Jozi@Work: Co-production between citizen and city
Tariq Toffa, Johannesburg Community Manager
Johannesburg, 24 December 2014
Announced in 2013 by the mayor of Johannesburg in the State of the City address, at the center of the new 'Jozi@Work' concept and initiative is empowerment and co-production, whereby citizens become active participants in the service delivery process of the state rather than passive recipients only, and in so doing can begin to shape the future of their own outcomes.

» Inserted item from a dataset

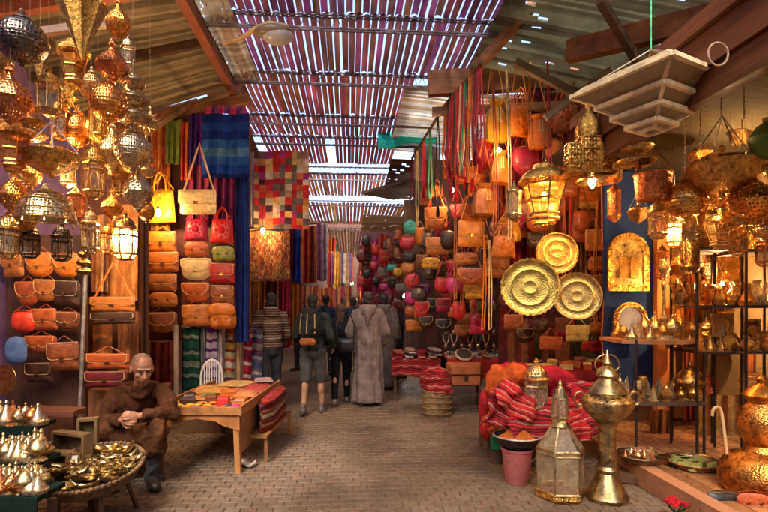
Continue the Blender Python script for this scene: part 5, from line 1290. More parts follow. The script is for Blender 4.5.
# --- plastic chair
pc = empty('plastic_chair', G(212, 437), -YAW + 3.3, 'white plastic garden chair behind the trinket table', 'chair')
WH = (.75, .72, .68)
mb = MB(); mb.sheet(lambda u, v: (-.21+.42*u, -.2+.42*v, .42+.015*math.sin(u*math.pi)), 8, 8, .02); mb.build('seat', M['plastic'], pc, WH)
mb = MB(); bk = [(.22*math.cos(a), -.2 - .04*math.sin(a), .55 + .3*math.sin(a)) for a in [math.pi*k/10 for k in range(11)]]
mb.tube([(.22, -.2, .42)] + bk + [(-.22, -.2, .42)], .022, 6)
for k in range(7):
    x = -.15+.05*k; top = .55+.3*math.sqrt(max(0, 1-(x/.22)**2)); mb.tube([(x, -.2, .44), (x*1.0, -.23, top)], .011, 5)
mb.build('backrest', M['plastic'], pc, WH)
for x in (-.19, .19):
    for y in (-.18, .19): mb = MB(); mb.tube([(x, y, .42), (x*1.15, y*1.2, 0)], .02, 6); mb.build('leg', M['plastic'], pc, WH)
pc.scale = (.6, .6, .74); pc.location = W(210, 430, 6.2); pc.location.z = .2
mb = MB(); mb.box((0, 0, .1), (.5, .5, .2)); o = mb.build('low_platform', M['wood'], None, (.15, .07, .03), smooth=False); o.location = (pc.location.x, pc.location.y, 0); tag(o, 'low wooden platform under the white plastic chair', 'platform')
# --- trinket table
tb = empty('trinket_table', G(198, 474), -YAW, 'orange wooden market table with a scalloped apron covered in trinkets', 'table')
TW, TD, TH = .76, 1.5, .565; TC = (.42, .15, .035)
fl = Vector(G(158, 478)); fl = G(157, 475)
# table skewed slightly: local x along front, y away
mb = MB(); mb.box((0, TD/2, TH), (TW, TD, .03)); mb.build('table_top', M['wood_y'], tb, TC, smooth=False)
mb = MB(); 
for sx in (-1, 1): mb.box((sx*(TW/2+.012), TD/2, TH+.01), (.024, TD+.04, .09))
mb.box((0, -.012, TH+.01), (TW+.05, .024, .07)); mb.build('edge_rim', M['wood_y'], tb, (.42, .17, .045), smooth=False)
out = [(-TW/2, TH-.02), (-TW/2, TH-.17)] + [(-TW/2 + TW*t, TH - .06 - .1*abs(math.cos(t*math.pi))**3 - .012*abs(math.cos(t*math.pi*5))) for t in [k/24 for k in range(1, 24)]] + [(TW/2, TH-.17), (TW/2, TH-.02)]
mb = MB(); mb.prism(out, -.005, .02); mb.build('apron', M['wood'], tb, TC, smooth=False)
mb = MB(); mb.box((TW/2-.01, TD/2, TH-.2), (.02, TD-.1, .38)); mb.build('side_panel', M['wood_y'], tb, (.3, .13, .035), smooth=False)
for x in (-1, 1):
    for y in (.03, TD-.05): mb = MB(); mb.beam((x*(TW/2-.04), y, TH-.03), (x*(TW/2-.02 if y < .1 else TW/2-.05), y, 0), .05, .05, up=Vector((0, 1, 0))); mb.build('leg', M['wood'], tb, (.36, .15, .04), smooth=False)
mb = MB(); mb.box((TW/2+.09, .85, .262), (.17, 1.15, .02)); mb.build('side_shelf', M['wood_y'], tb, (.3, .12, .035), smooth=False)
for y in (.32, 1.38): mb = MB(); mb.box((TW/2+.16, y, .125), (.03, .03, .25)); mb.build('side_shelf_leg', M['wood'], tb, (.3, .12, .035), smooth=False)
mb = MB(); mb.box((0, TD-.05, .2), (TW-.1, .03, .05)); mb.build('stretcher', M['wood'], tb, (.3, .14, .05), smooth=False)
tb.rotation_euler = (0, 0, -YAW - .02)
Mt = Matrix.Translation(tb.location) @ tb.rotation_euler.to_matrix().to_4x4()
def ontab(x, y, z=0): return Mt @ Vector((x, y, TH + .016 + z))
def slab(x, y, w_, l_, h_, col, an, label, cat, name, mat='leather_world', z=0, group=None):
    mb = MB(); mb.pillow(rrect(w_, l_, min(w_, l_)*.12, -l_/2, 2), h_/2, (0, 0), rings=3, power=4); o = mb.build(name, M[mat], None, col)
    o.location = ontab(x, y, z + h_/2); o.rotation_euler = (R(90), 0, an - YAW); return tag(o, label, cat, group)
slab(-.2, .95, .4, .5, .05, (.62, .3, .08), .2, 'broad yellow ochre leather sheet at the back left of the trinket table', 'leather sheet', 'leather_sheet')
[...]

The concept has already been used in similar forms in many countries.
Specifically, by the close of the current mayoral term in 2016, Jozi@Work plans to allocate over R1 billion (US$100 million) or seven percent of the City's total budget in City contracting (made up of ten percent of all City contracted services, ten percent of repairs and maintenance, and five percent of all capital spend) to an estimated 1,750 new and existing community-level co-operatives and enterprises. This, it claims, will support 12,500 livelihoods over the next year and create 40,000 new jobs by 2016, and thereby make a significant change in poverty, inequality, and unemployment realities in the city. Another aspect in which it also hopes to effect change is in maintaining and improving service standards and quality across often sharply contrasting neighborhoods and communities.
The Jozi@Work initiative arises in the context of Johannesburg's strong and enduring correlation between un/under-employment (one quarter of all working age residents, or over 800,000 people, failed to secure a livelihood in the city in 2011) and the wider range of sobering poverty indicators, such as below-average income, poor health outcomes and mortality rates, lack of access to education, and poor living environment standards. Such indicators also indicate deeper, cyclical social realities, since an over two-thirds majority of those living in conditions of poverty amongst the city's most deprived communities are youth, with up to half of these living in informal circumstances.

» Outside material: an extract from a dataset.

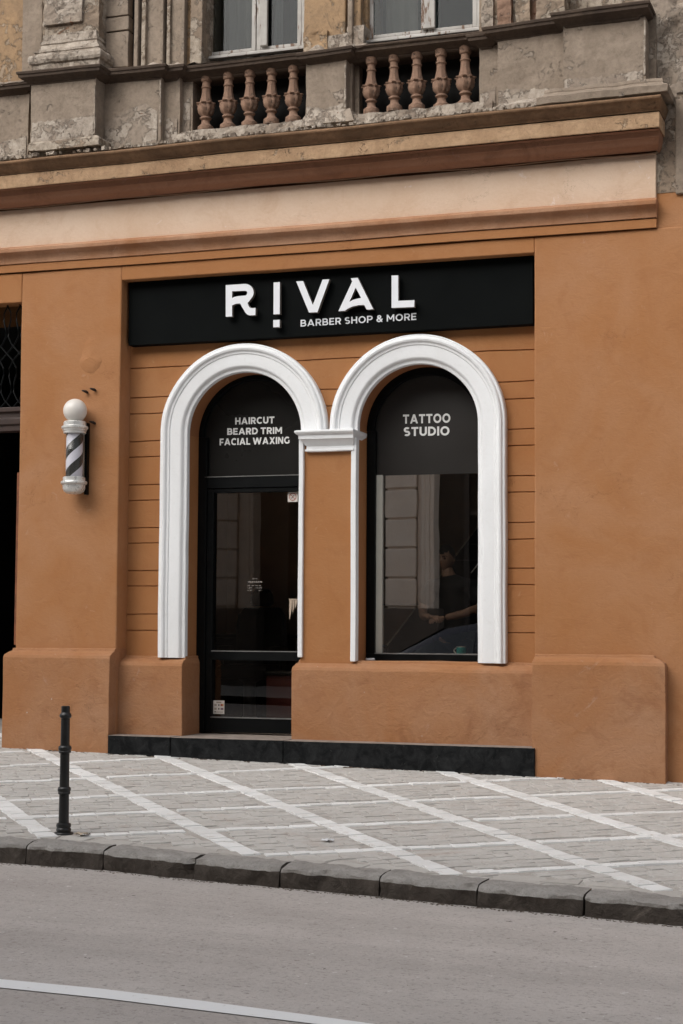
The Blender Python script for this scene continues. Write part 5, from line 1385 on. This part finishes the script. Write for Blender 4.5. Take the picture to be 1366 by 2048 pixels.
for k in range(-7, 7):
    x0 = -4.95+per*k
    MB().box(x0-.15, x0+1.05, YO-.34, YO+.10, zo-.6, 1.52).build('pilaster_base', OBASE, opp, bevel=.03)
    b = MB(); z = 1.56
    while z < 11.2:
        b.box(x0, x0+.60, YO-.30, YO+.05, z, z+.515); z += .555
    b.box(x0+.03, x0+.57, YO-.32, YO-.0, 1.5, 11.7)
    b.build('pilaster', OSTONE, opp, bevel=.02)
    b = MB()
    for q, (xx, yy) in enumerate(((.61, -.02), (.695, .05), (.78, .07), (.865, .05))): b.box(x0+xx, x0+xx+.09, YO-.34, YO+yy, 1.5, 11.5)
    b.build('pilaster_strip', OSTONE, opp, bevel=.02)
    for zz0, zz1 in ((.6, 4.9), (5.6, 8.0), (8.7, 11.0)):
        f = MB().box(x0+1.45, x0+3.35, YO-.36, YO-.26, zz0-.08, zz0+.0).box(x0+1.45, x0+1.55, YO-.36, YO-.27, zz0, zz1).box(x0+3.25, x0+3.35, YO-.36, YO-.27, zz0, zz1).box(x0+1.55, x0+3.25, YO-.36, YO-.275, zz1-.1, zz1).box(x0+2.36, x0+2.44, YO-.36, YO-.28, zz0, zz1-.1).box(x0+1.55, x0+3.25, YO-.36, YO-.285, zz0+(zz1-zz0)*.62, zz0+(zz1-zz0)*.62+.08)
        w_ = f.build('window', OFRAME, opp)
        MB().box(x0+1.55, x0+3.25, YO-.352, YO-.32, zz0+.001, zz1-.101).build('pane', OGLASS, w_)
# parked car, mirrored low in the shop window
def car(cx, cy, zg_):
    t = thing('parked_car', 'dark violet blue hatchback parked by the far kerb, mirrored low in the shop window', 'car', (cx, cy, zg_))
    PAINT = simple('car_paint', (.022, .022, .034), .25, .1, 2, 0, .3, .7); CG = simple('car_glass', (.01, .011, .012), .06, .1, 2, 0, 0, .8); TY = simple('tyre', (.015, .015, .015), .85, .2, 20, .1); RIM = simple('alloy', (.4, .4, .42), .3, .1, 10, 0, .9); LAMP = simple('lamp_lens', (.6, .6, .62), .1, .1, 10, 0)
    top = [(-2.1, .58), (-2.05, .72), (-1.9, .80), (-1.2, .93), (-.95, .98), (-.2, 1.38), (.3, 1.46), (1.0, 1.44), (1.6, 1.28), (1.95, 1.0), (2.08, .85), (2.1, .6)]
    def zat(x, tab):
        for a, c_ in zip(tab, tab[1:]):
            if a[0] <= x <= c_[0]: return a[1]+(c_[1]-a[1])*(x-a[0])/(c_[0]-a[0])
        return tab[-1][1]
    b = MB(); vs = []; fs = []; NX = 60; NS = 14
    for i in range(NX+1):
        x = -2.1+4.2*i/NX; zt_ = zat(x, top); end = min(1, (2.12-abs(x))/.35); hw = .78+.10*end**.5*1.0
        belt = min(zt_, .92+.03*x*.3)
        pts = [(-hw*.92, .22), (-hw, .34), (-hw, .6), (-hw*.985, belt*.97)]
        rw = hw*(.985-.28*max(0, (zt_-belt)/.55))
        pts += [(-rw, max(belt, zt_-.10)), (-rw*.9, zt_-.02), (-rw*.5, zt_+.0)]
        pts = pts+[(-a, z) for a, z in reversed(pts)]
        vs += [(cx+x, cy+a, zg_+z) for a, z in pts]
    for i in range(NX):
        for j in range(NS): fs.append((i*NS+j, (i+1)*NS+j, (i+1)*NS+(j+1) % NS, i*NS+(j+1) % NS))
    fs += [tuple(range(NS)), tuple(NX*NS+j for j in range(NS-1, -1, -1))]
    body_ = b.add(vs, fs).build('body', PAINT, t, smooth=40)
    for sgn in (-1, 1):
        for x0, x1 in ((-.85, .28), (.36, 1.55)):
            vs = []; n = 10
            for i in range(n+1):
                x = x0+(x1-x0)*i/n; zt_ = zat(x, top); hw = .88; belt = .93+.009*x
                hi = max(belt+.01, zt_-.12); rw = hw*(.985-.28*max(0, (zt_-belt)/.55))
                vs += [(cx+x, cy+sgn*(hw*.985+.008), zg_+belt), (cx+x, cy+sgn*(rw+.014), zg_+hi)]
            MB().add(vs, [(2*i, 2*i+2, 2*i+3, 2*i+1) for i in range(n)]).build('side_window', CG, t)
        for x in (-1.3, 1.3):
            w_ = MB(); prof = [(.16, -.1), (.30, -.11), (.32, -.08), (.32, .08), (.30, .11), (.16, .1)]
            w_.lathe((0, 0, 0), prof, 28); w_.v = [Vector((cx+x+v.x, cy+sgn*.79+v.z, zg_+.32+v.y)) for v in w_.v]
            wo = w_.build('wheel', TY, t, smooth=40)
            rm = MB(); rm.lathe((0, 0, 0), [(.02, .112*sgn), (.2, .106*sgn), (.215, .08*sgn)], 20); rm.v = [Vector((cx+x+v.x, cy+sgn*.79+v.z, zg_+.32+v.y)) for v in rm.v]; rm.build('rim', RIM, wo, smooth=40)
        MB().box(cx-2.08, cx-1.85, cy+sgn*.62-.14, cy+sgn*.62+.14, zg_+.64, zg_+.74).build('headlight', LAMP, t, bevel=.03)
    vs = []
    for i in range(7):
        a = -.6+1.2*i/6
        vs += [(cx-.93, cy+a*1.15, zg_+1.0), (cx-.24, cy+a, zg_+1.375)]
    MB().add(vs, [(2*i, 2*i+2, 2*i+3, 2*i+1) for i in range(6)]).build('windscreen', CG, t)
car(-2.05, -11.1, road_z(-2, -11.1))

Although other City plans, such as the 2040 Growth and Development Strategy and the wider 2030 National Development Plan, address aspects of this unemployment-poverty correlation in advocating that economic inclusion in the short to medium term must be spearheaded by small and medium sized enterprises, 2005-2013 data indicates that the small, very small, and micro sectors are shrinking across the country in terms of their total employment contribution. This also reflects wider trends: concentration of value chains, increasing returns to business models that privilege larger firms across both the public and private sectors, narrowing of labor absorption into larger industries, and the structural skills gap which is a key constraint in increasing labor force participation in the city and the country generally.
Jozi@Work, thus, is an innovative and commendable initiative by the City; but beginning just recently, at the time of writing it still remains largely a project in the making. If Jozi@Work will indeed bring small, new and existing community-level co-operatives and enterprises to City projects, it stands to reason that a sister initiative could also be formalized and launched that does the reverse, bringing the City to community level initiatives (perhaps 'Work@Jozi'?); and together establishing a basket of focused support for creating and growing small and micro enterprises, both in real terms and in the public imagination.
Despite the fleetingness and apparent inconsequence of terms in political office, with benchmarks typically set within these terms rather than in real terms, launched by the Johannesburg's mayor Jozi@Work is further indication that citizen-focused, city-shaping projects — especially those that would make a change to the status quo — need to be supported by political will and ethical imagination. The 'polis', after all, is politics.